Ich weise nur darauf hin, dass eine Rechnung, wie man sie als Handwerksmeister üblicherweise verschickt, nach drei Jahren verjährt. Da Sie eine zehnjährige Frist für nicht angemessen halten: Würden Sie sich auch dafür einsetzen, dass übliche Rechnungen im normalen Rechtsverkehr demnächst zehn oder 20 Jahre abgerechnet werden können, oder halten Sie das dort für zumutbar?

(Beifall von der FDP – Mehrdad Mostofizadeh [GRÜNE]: Warum hast du denn nicht drei Jahre beantragt?)

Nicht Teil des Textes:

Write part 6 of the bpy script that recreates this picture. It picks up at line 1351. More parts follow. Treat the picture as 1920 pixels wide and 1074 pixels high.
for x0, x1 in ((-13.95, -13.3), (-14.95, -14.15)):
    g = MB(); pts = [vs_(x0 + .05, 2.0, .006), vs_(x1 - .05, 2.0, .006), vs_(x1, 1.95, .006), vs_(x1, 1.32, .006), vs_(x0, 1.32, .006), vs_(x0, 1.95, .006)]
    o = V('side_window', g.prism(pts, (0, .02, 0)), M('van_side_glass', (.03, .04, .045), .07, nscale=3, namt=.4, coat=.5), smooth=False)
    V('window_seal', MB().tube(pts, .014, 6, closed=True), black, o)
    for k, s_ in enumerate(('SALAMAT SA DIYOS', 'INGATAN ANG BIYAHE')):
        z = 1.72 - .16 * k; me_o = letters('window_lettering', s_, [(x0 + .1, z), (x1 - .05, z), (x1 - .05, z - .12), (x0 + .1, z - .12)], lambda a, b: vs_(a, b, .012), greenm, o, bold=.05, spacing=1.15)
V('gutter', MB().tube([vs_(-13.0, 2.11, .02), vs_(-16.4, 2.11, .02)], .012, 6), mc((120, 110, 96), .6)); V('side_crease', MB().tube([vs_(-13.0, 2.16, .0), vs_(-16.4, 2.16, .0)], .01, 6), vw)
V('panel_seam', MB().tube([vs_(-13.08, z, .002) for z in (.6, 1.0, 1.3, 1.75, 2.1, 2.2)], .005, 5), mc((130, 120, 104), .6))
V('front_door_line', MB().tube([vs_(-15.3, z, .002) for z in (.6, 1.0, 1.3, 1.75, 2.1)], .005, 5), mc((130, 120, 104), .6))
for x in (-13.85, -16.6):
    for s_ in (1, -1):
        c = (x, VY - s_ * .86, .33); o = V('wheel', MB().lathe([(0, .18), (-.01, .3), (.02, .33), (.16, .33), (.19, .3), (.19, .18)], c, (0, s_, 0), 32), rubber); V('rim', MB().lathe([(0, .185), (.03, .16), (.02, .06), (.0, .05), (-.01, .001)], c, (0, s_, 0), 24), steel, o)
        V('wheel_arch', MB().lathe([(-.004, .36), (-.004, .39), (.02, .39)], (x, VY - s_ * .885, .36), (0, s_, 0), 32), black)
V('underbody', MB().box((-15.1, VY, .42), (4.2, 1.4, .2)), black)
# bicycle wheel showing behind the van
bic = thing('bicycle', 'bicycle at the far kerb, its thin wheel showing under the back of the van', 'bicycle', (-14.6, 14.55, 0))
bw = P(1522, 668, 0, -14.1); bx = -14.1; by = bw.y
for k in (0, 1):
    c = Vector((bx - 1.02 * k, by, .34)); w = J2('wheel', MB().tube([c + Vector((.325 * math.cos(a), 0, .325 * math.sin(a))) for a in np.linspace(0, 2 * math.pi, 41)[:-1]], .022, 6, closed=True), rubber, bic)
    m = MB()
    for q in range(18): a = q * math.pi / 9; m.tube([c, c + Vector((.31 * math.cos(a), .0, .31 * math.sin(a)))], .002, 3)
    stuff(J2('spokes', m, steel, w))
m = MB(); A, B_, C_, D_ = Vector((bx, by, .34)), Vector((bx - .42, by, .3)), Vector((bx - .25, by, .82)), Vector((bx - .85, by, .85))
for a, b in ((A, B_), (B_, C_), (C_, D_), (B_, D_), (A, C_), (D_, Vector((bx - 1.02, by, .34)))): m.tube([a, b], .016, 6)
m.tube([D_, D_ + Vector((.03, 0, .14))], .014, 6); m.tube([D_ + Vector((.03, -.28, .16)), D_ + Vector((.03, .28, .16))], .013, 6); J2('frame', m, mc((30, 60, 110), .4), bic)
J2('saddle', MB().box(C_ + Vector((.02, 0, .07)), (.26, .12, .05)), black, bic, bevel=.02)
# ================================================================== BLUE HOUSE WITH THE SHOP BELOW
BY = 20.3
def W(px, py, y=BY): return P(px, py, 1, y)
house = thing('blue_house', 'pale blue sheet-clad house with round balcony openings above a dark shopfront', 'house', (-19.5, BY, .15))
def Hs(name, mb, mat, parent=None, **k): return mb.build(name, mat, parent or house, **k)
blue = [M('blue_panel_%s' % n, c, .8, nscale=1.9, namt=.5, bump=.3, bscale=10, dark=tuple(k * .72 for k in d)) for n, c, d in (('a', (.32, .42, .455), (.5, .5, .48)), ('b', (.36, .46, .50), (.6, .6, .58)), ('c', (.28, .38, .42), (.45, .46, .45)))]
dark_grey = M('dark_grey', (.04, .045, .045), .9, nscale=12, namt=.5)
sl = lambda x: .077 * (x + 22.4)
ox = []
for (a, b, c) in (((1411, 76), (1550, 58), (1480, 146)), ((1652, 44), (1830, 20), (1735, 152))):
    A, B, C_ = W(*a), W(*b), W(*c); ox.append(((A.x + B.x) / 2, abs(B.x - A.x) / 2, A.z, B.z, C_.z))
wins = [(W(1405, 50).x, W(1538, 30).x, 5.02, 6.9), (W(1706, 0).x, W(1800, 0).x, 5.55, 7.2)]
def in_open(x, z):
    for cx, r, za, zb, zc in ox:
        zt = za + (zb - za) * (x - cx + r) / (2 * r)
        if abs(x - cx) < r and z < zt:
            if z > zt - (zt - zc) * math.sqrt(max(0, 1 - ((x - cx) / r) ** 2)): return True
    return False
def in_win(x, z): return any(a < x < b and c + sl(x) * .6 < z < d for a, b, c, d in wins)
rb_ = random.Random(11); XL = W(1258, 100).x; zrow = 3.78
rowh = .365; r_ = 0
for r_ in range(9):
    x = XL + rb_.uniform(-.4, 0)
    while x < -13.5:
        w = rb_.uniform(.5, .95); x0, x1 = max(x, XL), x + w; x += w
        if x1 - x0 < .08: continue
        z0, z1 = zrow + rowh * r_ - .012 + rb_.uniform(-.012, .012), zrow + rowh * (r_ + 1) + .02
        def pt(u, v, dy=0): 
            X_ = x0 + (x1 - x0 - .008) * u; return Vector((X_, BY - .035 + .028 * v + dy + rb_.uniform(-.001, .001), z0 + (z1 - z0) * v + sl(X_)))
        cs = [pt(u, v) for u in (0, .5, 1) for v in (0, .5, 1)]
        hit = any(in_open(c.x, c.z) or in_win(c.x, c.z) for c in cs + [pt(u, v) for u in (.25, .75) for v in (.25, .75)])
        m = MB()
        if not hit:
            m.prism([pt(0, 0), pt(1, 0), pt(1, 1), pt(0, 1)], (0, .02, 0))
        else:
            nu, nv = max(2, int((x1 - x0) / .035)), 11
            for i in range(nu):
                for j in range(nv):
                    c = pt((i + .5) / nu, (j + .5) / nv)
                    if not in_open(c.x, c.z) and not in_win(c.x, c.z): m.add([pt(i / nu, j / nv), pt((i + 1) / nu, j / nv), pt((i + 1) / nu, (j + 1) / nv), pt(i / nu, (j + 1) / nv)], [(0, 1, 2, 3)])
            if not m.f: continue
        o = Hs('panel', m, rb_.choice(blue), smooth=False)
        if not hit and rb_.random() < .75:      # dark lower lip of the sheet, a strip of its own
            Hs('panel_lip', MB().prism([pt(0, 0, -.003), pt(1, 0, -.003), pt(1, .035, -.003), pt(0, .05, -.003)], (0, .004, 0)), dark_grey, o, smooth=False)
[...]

Dr. Robin Korte (GRÜNE): Lieber Herr Höne, ich glaube, dass Sie gerade ganz bewusst Äpfel mit Birnen vergleichen.

(Beifall von den GRÜNEN und der CDU)

Ich will es Ihnen kurz darlegen. Das wissen Sie aber auch selber; Herr Wedel könnte Ihnen das sicherlich noch mal erläutern. Es ist auch in der Sachverständigenanhörung ausführlich dargelegt worden, dass es bei der Abrechnung von Erschließungsbeiträgen und anderen kommunalen Abgaben zum Vorteilsausgleich natürlich ganz andere Hürden gibt als bei Rechnungen, die ein Handwerker stellt. Sie haben es da mit dem Abschluss der Baumaßnahme, Rechtsstreitigkeiten über verschiedene Sachverhalte, dem Bebauungsplan und der Erschließungsbeitragssatzung zu tun. All das verzögert nicht selten die Beitragsverfahren um viele Jahre. Es ist aus meiner Sicht der falsche Ansatz, hier jetzt auch noch die Frist bewusst so kurz zu setzen, dass sie durch Rechtsstreitigkeiten aufgehalten und überschritten werden kann.

(Marcel Hafke [FDP]: Zehn Jahre – ganz kurzfristig!)

Das ist aus meiner Sicht der falsche Ansatz.

(Beifall von den GRÜNEN und der CDU)

Damit komme ich zum Schluss. Erschließungsbeiträge haben einen Sinn und Zweck. Sie sind sozial gerecht und verursachergerecht,

(Jochen Ott [SPD]: Sie sind nicht sozial gerecht!)

weil sie dafür sorgen, dass nicht die Allgemeinheit den Wertzuwachs eines privaten Grundstücks mit bezahlt. Wenn man hinter diesem Prinzip steht – und das tun ja zumindest offiziell alle demokratischen Fraktionen –, dann muss man auch dafür sorgen, dass ihre Erhebung rechtssicher und nach guten Regeln möglich ist. Das tun wir mit dem vorliegenden Gesetzentwurf in der von uns im Ausschuss beschlossenen, geänderten Fassung.

Ich appelliere noch mal an alle Demokratinnen und Demokraten, diesen verantwortlichen Weg mit uns zu gehen. – Herzlichen Dank.

(Beifall von den GRÜNEN und der CDU – Jochen Ott [SPD]: Wortbruch kann man nicht mitgehen!)